Kısacası ümmet bazında sosyolojik gidişata baktığımızda durumun hiç de iyi olmadığını görüyoruz. Bu nedenle başlığımızdaki ayetle soruyoruz: “Bu gidiş nereye?” Rabbimiz âdeta çıkmaz sokaktan söz ediyor ve uyarıyor: “Nereye gidiyorsunuz?” “Bu gidiş sizi hayra ve istikrara götürmemektedir. Yanlış yoldasınız. Sırat-ı mustakim’e dönün. Tek kurtuluş yolu ‘sırat-ı müstakim’dir. Mutluluğun, barışın, huzurun ve istikrarın yegâne yolu ‘sırat-ı mustakim’dir. Bu yol ancak sizi düze çıkarabilir. Başka yollar ise cehenneme gider.”
Evet, vahyin diline kulak vermeliyiz. Yüce Rabbimiz şöyle müjde vermektedir: “Ey iman edenler, eğer siz Allah'a (Allah adına İslama ve müslümanlara) yardım ederseniz, O da size yardım eder ve sizin ayaklarınızı sağlamlaştırır.” (Muhammed:7) Ayetten çok açık ve bariz bir şekilde anlaşılan o ki, eğer Müslümanlar topyekûn Allah’ın dinine yönelirse, Allah’ın evrensel hükümlerine sarılırsa hiç kuşkusuz hayırlı sonuçlara ulaşılacaktır. Huzurun, istikrar ve gücün adresi İslâm’dır. İslâm’a ihlâsla, samimiyetle sarılmamız hâlinde iyi sonuç muhakkaktır: “Şüphesiz iyi akîbet (güzel sonuç) takva sahiplerinindir.” (Hûd:49)

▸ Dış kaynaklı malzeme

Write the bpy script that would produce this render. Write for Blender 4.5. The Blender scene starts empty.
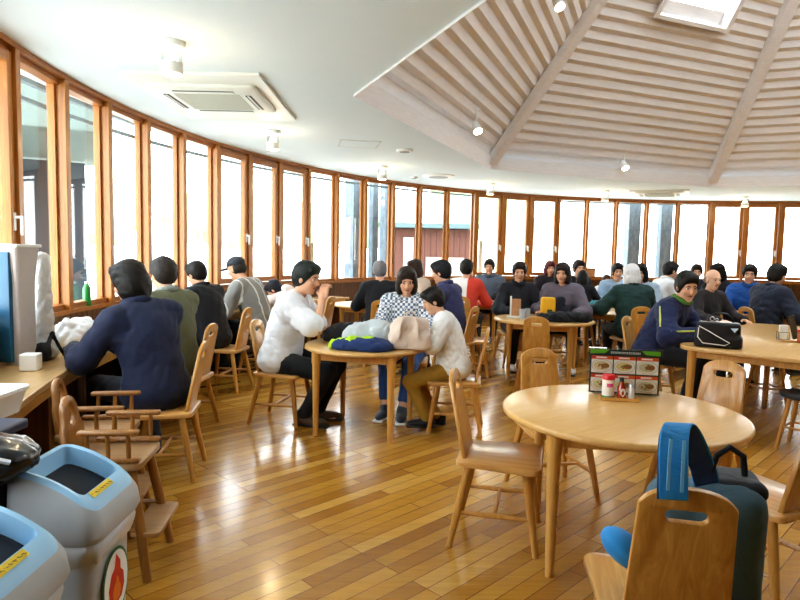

Allah Teâlâ’nın uyarı ve tavsiyelerine ne kadar kulak kabartıyoruz? Bize vahyin dili ile, “Fe eyne tezhebûn?” (Nereye gidiyorsunuz?) deniyor. Bu söze mukabil hiç vakit kaybetmeden durup düşünmeliyiz. Gittiğimiz yol ‘sırat-ı mustakim’e uygun mu? Yaşam biçimimiz zaten her şeyi ortaya koyuyordur. Bize düşen sadece kendimizi ve gidişatımızı (güzergâhımızı) yoklamamızdır. “Fe eyne tezhebûn?” ile eğer uyarılıyorsak, ki uyarılıyoruz, şu hâlde uyarıyı umursamalıyız. Bir özlü sözde şöyle bir ifade geçmektedir: “Uyarı ve nasihatları ne kadar umursamazsanız kendinize o ölçüde zarar zarar vermiş olursunuz.”
“Kim Allah’a karşı gelmekten sakınırsa Allah onun işini kolaylaştırır.” (Talak:4)

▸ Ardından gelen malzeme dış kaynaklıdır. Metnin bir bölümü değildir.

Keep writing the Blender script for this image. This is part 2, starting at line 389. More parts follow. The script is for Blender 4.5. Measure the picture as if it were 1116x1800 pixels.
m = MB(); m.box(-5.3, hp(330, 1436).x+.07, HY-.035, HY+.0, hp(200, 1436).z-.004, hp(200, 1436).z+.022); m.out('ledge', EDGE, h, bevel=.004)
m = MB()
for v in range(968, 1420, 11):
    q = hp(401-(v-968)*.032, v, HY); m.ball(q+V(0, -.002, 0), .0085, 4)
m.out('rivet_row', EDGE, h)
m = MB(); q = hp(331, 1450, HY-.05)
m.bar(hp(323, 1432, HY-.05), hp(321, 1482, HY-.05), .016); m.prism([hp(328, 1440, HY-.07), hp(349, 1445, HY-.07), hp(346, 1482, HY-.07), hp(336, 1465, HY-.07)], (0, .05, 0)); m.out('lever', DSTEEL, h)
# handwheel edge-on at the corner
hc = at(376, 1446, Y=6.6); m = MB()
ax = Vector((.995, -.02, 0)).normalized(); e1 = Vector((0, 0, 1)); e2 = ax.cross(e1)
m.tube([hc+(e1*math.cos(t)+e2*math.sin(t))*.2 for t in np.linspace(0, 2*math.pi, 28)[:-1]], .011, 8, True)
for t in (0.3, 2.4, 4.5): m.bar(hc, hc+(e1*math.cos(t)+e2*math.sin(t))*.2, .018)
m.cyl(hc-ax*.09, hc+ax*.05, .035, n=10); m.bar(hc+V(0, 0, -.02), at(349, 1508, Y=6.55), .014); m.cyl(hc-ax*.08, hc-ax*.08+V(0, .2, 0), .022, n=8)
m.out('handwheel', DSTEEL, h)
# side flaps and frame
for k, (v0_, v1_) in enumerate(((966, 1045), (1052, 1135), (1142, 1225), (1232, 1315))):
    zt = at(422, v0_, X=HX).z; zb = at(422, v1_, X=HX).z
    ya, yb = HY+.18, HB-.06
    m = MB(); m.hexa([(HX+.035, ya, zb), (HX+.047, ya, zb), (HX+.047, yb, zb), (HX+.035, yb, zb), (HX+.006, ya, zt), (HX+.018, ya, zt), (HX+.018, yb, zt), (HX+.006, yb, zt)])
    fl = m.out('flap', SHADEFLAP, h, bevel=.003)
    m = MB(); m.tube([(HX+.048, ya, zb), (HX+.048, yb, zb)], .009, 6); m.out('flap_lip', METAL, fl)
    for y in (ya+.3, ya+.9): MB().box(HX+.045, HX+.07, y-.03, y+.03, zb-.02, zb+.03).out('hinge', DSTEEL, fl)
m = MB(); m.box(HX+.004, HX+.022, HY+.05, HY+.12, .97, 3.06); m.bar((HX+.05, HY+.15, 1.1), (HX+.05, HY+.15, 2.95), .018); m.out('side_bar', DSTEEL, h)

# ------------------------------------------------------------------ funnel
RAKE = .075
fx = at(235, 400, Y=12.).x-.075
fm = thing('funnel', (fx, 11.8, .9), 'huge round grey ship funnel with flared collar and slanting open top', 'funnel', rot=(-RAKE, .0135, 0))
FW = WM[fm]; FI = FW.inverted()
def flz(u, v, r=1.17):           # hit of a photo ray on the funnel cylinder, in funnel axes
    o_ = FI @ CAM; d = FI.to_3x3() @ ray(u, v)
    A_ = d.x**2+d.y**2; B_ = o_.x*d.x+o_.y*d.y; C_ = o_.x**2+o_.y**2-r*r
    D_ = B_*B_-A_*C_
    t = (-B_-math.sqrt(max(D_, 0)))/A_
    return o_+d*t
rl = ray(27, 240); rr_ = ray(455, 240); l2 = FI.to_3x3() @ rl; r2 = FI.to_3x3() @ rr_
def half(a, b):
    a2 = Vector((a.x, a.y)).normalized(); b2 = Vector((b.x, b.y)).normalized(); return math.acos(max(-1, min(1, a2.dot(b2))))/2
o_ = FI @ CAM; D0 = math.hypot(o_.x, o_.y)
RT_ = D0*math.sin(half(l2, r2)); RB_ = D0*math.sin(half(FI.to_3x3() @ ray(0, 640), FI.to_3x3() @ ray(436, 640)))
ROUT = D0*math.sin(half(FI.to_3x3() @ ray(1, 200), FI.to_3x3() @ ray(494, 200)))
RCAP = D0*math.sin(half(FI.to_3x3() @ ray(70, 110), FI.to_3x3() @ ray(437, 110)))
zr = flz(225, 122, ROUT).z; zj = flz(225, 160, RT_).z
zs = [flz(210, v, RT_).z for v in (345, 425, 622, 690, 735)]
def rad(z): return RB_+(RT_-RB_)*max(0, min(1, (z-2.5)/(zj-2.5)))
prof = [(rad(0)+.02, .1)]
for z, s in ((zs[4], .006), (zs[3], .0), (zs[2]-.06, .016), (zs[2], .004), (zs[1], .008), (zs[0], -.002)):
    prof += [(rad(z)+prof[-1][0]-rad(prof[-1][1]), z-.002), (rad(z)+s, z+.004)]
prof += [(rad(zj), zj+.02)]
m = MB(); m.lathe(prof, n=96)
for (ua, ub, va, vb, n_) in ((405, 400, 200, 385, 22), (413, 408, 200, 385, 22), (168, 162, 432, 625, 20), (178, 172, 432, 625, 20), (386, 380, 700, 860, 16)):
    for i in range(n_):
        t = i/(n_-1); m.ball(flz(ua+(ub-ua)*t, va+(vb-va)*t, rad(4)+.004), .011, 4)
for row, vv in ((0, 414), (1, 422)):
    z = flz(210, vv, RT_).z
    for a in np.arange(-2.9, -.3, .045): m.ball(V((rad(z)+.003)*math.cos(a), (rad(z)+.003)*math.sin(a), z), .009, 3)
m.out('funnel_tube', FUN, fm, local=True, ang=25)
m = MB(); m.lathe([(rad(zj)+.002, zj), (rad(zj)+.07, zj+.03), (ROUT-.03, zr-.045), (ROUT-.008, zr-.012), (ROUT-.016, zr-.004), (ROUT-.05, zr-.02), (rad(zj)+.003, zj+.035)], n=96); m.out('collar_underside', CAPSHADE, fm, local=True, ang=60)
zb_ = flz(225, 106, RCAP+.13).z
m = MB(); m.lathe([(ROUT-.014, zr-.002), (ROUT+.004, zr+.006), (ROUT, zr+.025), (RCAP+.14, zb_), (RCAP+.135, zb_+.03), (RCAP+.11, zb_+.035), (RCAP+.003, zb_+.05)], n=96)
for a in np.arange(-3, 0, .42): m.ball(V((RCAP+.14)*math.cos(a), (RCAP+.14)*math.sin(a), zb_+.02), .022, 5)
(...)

Aslında bütün mesele ayette belirtildiği gibidir. Allah’a karşı gelmekten sakınanların yardımcısı elbette ki, Allah Subhanehu ve Teâlâ’dır. Yine aynı şekilde “İyi akıbet muttakilerindir” müjdesi de aynı anlama gelmektedir. Sunuç olarak ifade etmek istediğimiz o ki, İslâm ümmeti olarak karanlık bir dönemden geçiyoruz, savrulma fırtınası ve erozyana uğrama furyası içerisindeyiz. Kamusal alandaki olumsuzluklar ve Orta Doğu’daki durumdan elbette ki etkileniyoruz, ancak bu durum bizi ümmet bilincinden ve sırat-ı mustakim’den asla ayıramamalı. Bu hengâme içerisinde değerlerimizden asla ödün vermemeliyiz. Ortamın namüsait olması bize züğürt tesellisi olmamalı.
Rabbimiz buyuruyor ki: “Ey imân edenler! Yakıtı insanlarla taşlar olan cehennem azabından kendinizi ve evlâd-ı iyâlinizi koruyunuz.” (Tahrim:6) Eğer biz bunu başarırsak Rabbimiz’in “Fe eyne tezhebûn?” sözünün muhatabı olmayacağız.